┌─ Provided data
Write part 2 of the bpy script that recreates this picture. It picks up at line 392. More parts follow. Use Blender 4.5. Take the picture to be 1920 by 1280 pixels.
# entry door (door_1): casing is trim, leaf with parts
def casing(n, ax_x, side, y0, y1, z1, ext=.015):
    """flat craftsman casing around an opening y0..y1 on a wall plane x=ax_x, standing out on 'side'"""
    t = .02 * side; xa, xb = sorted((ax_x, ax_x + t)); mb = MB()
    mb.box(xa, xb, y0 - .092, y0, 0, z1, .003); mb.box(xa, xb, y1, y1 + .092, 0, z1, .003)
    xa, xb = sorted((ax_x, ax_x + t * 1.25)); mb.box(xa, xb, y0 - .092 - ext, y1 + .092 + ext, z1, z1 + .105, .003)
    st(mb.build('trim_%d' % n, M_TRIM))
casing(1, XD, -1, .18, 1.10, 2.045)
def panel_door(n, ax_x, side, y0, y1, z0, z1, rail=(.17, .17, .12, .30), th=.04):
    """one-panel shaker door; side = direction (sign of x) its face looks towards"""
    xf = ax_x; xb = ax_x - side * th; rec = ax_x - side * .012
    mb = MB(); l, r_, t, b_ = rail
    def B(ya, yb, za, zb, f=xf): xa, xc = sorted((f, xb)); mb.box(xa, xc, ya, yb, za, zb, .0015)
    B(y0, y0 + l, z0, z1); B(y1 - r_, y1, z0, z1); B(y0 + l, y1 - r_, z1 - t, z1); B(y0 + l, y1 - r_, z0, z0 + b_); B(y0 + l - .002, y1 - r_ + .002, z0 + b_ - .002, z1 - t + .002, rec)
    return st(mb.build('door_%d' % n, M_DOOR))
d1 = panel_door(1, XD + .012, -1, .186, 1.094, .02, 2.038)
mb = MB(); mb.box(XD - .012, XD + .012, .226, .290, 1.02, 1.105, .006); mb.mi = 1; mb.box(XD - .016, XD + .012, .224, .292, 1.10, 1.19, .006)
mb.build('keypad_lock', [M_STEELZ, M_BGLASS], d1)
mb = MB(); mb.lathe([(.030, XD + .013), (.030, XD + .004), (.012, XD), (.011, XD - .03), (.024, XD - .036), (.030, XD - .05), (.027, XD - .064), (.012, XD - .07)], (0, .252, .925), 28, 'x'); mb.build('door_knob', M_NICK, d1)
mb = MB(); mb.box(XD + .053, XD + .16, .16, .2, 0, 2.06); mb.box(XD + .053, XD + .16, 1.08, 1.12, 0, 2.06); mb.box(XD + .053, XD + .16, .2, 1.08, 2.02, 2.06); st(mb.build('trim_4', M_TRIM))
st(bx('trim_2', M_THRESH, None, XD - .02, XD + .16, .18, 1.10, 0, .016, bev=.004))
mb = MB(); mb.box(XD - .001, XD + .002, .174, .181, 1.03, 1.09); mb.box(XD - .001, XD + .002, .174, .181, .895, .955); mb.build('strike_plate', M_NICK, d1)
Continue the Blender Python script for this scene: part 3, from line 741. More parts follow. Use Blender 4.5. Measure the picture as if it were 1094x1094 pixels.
└─
▶ Task prompt: Write out the full set of records exactly as given.

▶ Response to the task:
Write part 2 of the bpy script that recreates this picture. It picks up at line 392. More parts follow. Use Blender 4.5. Take the picture to be 1920 by 1280 pixels.
# entry door (door_1): casing is trim, leaf with parts
def casing(n, ax_x, side, y0, y1, z1, ext=.015):
    """flat craftsman casing around an opening y0..y1 on a wall plane x=ax_x, standing out on 'side'"""
    t = .02 * side; xa, xb = sorted((ax_x, ax_x + t)); mb = MB()
    mb.box(xa, xb, y0 - .092, y0, 0, z1, .003); mb.box(xa, xb, y1, y1 + .092, 0, z1, .003)
    xa, xb = sorted((ax_x, ax_x + t * 1.25)); mb.box(xa, xb, y0 - .092 - ext, y1 + .092 + ext, z1, z1 + .105, .003)
    st(mb.build('trim_%d' % n, M_TRIM))
casing(1, XD, -1, .18, 1.10, 2.045)
def panel_door(n, ax_x, side, y0, y1, z0, z1, rail=(.17, .17, .12, .30), th=.04):
    """one-panel shaker door; side = direction (sign of x) its face looks towards"""
    xf = ax_x; xb = ax_x - side * th; rec = ax_x - side * .012
    mb = MB(); l, r_, t, b_ = rail
    def B(ya, yb, za, zb, f=xf): xa, xc = sorted((f, xb)); mb.box(xa, xc, ya, yb, za, zb, .0015)
    B(y0, y0 + l, z0, z1); B(y1 - r_, y1, z0, z1); B(y0 + l, y1 - r_, z1 - t, z1); B(y0 + l, y1 - r_, z0, z0 + b_); B(y0 + l - .002, y1 - r_ + .002, z0 + b_ - .002, z1 - t + .002, rec)
    return st(mb.build('door_%d' % n, M_DOOR))
d1 = panel_door(1, XD + .012, -1, .186, 1.094, .02, 2.038)
mb = MB(); mb.box(XD - .012, XD + .012, .226, .290, 1.02, 1.105, .006); mb.mi = 1; mb.box(XD - .016, XD + .012, .224, .292, 1.10, 1.19, .006)
mb.build('keypad_lock', [M_STEELZ, M_BGLASS], d1)
mb = MB(); mb.lathe([(.030, XD + .013), (.030, XD + .004), (.012, XD), (.011, XD - .03), (.024, XD - .036), (.030, XD - .05), (.027, XD - .064), (.012, XD - .07)], (0, .252, .925), 28, 'x'); mb.build('door_knob', M_NICK, d1)
mb = MB(); mb.box(XD + .053, XD + .16, .16, .2, 0, 2.06); mb.box(XD + .053, XD + .16, 1.08, 1.12, 0, 2.06); mb.box(XD + .053, XD + .16, .2, 1.08, 2.02, 2.06); st(mb.build('trim_4', M_TRIM))
st(bx('trim_2', M_THRESH, None, XD - .02, XD + .16, .18, 1.10, 0, .016, bev=.004))
mb = MB(); mb.box(XD - .001, XD + .002, .174, .181, 1.03, 1.09); mb.box(XD - .001, XD + .002, .174, .181, .895, .955); mb.build('strike_plate', M_NICK, d1)
Continue the Blender Python script for this scene: part 3, from line 741. More parts follow. Use Blender 4.5. Measure the picture as if it were 1094x1094 pixels.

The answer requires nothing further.